$f:R^n \rightarrow R^{n+1}, f(x) =\frac{(x_1,\dots,x_n,1) }{(1+x_1^2+\dots+x_n^2)^{\frac{1}{2}}} $
$J_f$ is the Jacobi matrix of f
I want to calculate $\det( J_f^T J_f)$ but:
$J_f^t J_f = \left( \begin{array}{cc} |(x,1)|^2 - x_1^2 & -x_1 x_2 & \dots & -x_1 x_n \\ \vdots & & & \vdots \\- x_1 x^n & -x_2 x^n & \dots & |(x,1)|^2 -x_n^2 \end{array} \right) \cdot \frac{1}{|(x,1)|^{4}}$
I don't know how it's possible to find a general solution for this determinant. It seems impossible to me.
Let me use $n = 3$ to make this easier to write and picture
The trick here is that the matrix
$$\begin{pmatrix} x^2 & xy & xz \\ xy & y^2 & yz \\ xz & yz & z^2 \end{pmatrix} = \begin{pmatrix} x \\ y \\ z \end{pmatrix} \begin{pmatrix} x & y & z \end{pmatrix}$$
is rank 1.
So we have
$$J_f^\top J_f = \frac{1}{c^2}\left( cI - u u^\top \right)$$
where $c = (1 + x^2 + y^2 + z^2)$ and $u^\top = \begin{pmatrix} x & y & z \end{pmatrix}$.

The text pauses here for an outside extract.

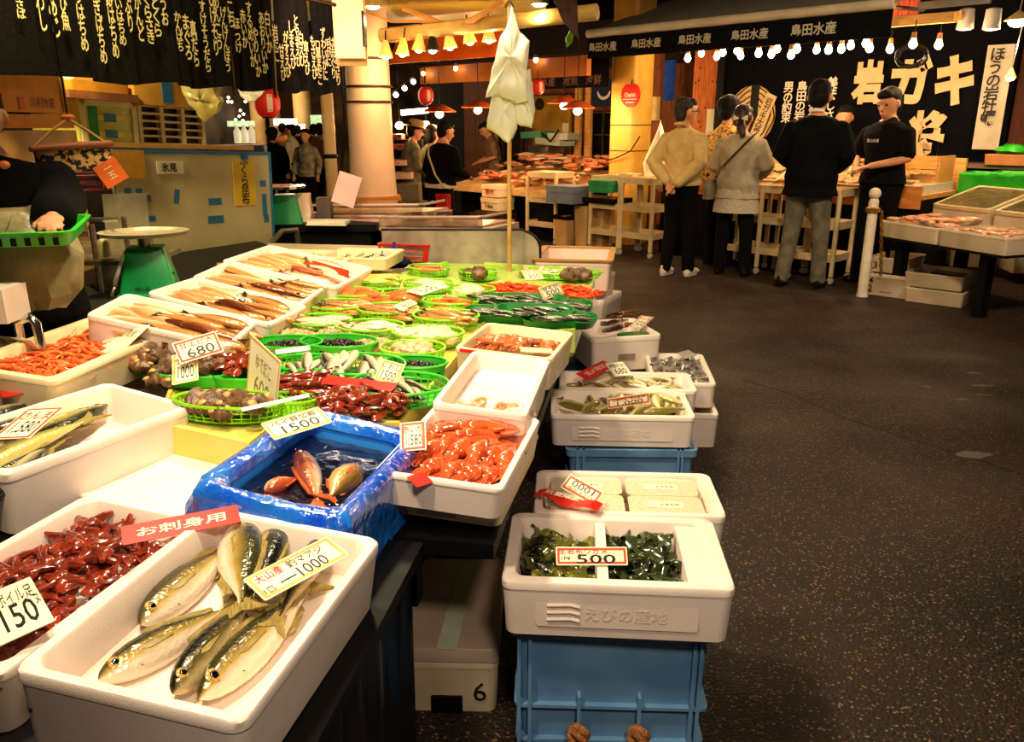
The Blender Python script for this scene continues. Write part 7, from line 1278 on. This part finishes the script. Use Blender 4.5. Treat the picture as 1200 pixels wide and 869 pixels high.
q = rp(578, 170, 1.55); P = RM @ Vector((q.x, 1.6, 0)); person('vendor in grey-brown T-shirt bending over the fish, head behind the bags', P.x, P.y, fR + 2.6, 1.46, (.3, .5), (((-.25, .06, 1.1), (-.16, .3, 1.02)), ((.25, .05, 1.1), (.2, .3, 1.0))), top=cloth('tee_brown', S(140, 112, 84), S(116, 90, 66)), sleeve=.4, pants=trb, shoes=shb, lean=.2)
# man at the left edge
P = atY(-16, 190, 2.85); LMi = (T(P.x, P.y, 0) @ RZ(-2.75) @ Matrix.Scale(1.58 / 1.7, 4)).inverted()
t, HM = person('stallholder in black top at the left edge, holding the green slatted basket', P.x, P.y, -2.75, 1.58, (.1, .25), ((LMi @ atY(72, 232, 2.85), LMi @ atY(62, 254, 2.5)), ((.25, .1, 1.12), (.12, .32, 1.02))), top=tee, top_fit=.045, pants=trb, shoes=shb, build=1.25, armr=1.3)
o = MB().ell((0, 0, 0), (.018, .01, .014), 12).build('orange_badge', mat('badge', S(240, 120, 60), r=.3), t, T(*(LMi @ atY(5, 193, 2.62))))
# crowd deep in the alley
crowd = [(318, 13.0, 1.36, 'in dark clothes with bushy hair, farthest left of the alley crowd', suit, 'curly', .3), (341, 14.0, 1.42, 'in white shirt in the middle of the alley crowd', wht, 'short', 1.4), (357, 12.6, 1.36, 'in grey striped shirt facing us beside the pillar', cloth('shirt_stripe', S(170, 164, 140), S(110, 104, 92)), 'short', 2.9), (367, 15.5, 1.42, 'in brown coat behind the grey striped shirt', cloth('coat_brown', S(110, 70, 50)), 'short', .4), (374, 16.5, 1.44, 'in pale top next to the drainpipe', cloth('top_pink', S(206, 160, 140)), 'bob', .2), (331, 17, 1.44, 'in orange-lit shirt far behind the white shirt', cloth('shirt_orange', S(206, 130, 80)), 'short', .1), (349, 18, 1.4, 'dark figure at the very back of the alley', suit, 'short', .0)]
for (px, Y, h, ph, m_, hs, fc) in crowd:
    P = atY(px, 150, Y); person('passer-by ' + ph, P.x, P.y, fc, h, top=m_, pants=trb, shoes=shb, hairstyle=hs, near=False)
# sources of the copies are not part of the scene
for o in list(PROTO.values()):
    for ch in list(o.children): bpy.data.objects.remove(ch)
    bpy.data.objects.remove(o)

And now we use a common formula for the determinant of a rank-1 update:
$$\det(I + uv^\top) = 1 + u^\top v.$$
See e.g. Determinant of rank-one perturbations of (invertible) matrices or https://en.wikipedia.org/wiki/Matrix_determinant_lemma
So we obtain
\begin{align} \det(J_f^\top J_f) &= \frac{1}{c^{2n}}\det(cI - u u^\top) \\ &= \frac{1}{c^n} \det\left(I - \frac{1}{c} u u^\top \right) \\ &= \frac{1}{c^n} \left( 1 - \frac{1}{c} u^\top u \right) \\ &= \frac{1}{c^{n+1}} \left[ (1 + x_1 + \dots + x_n) - (x_1 + \dots + x_n) \right] \\ &= \frac{1}{c^{n+1}}. \end{align}
So the final answer is
$$\det(J_f^\top J_f) = \frac{1}{(1 + x_1 + \dots + x_n)^{n+1}}.$$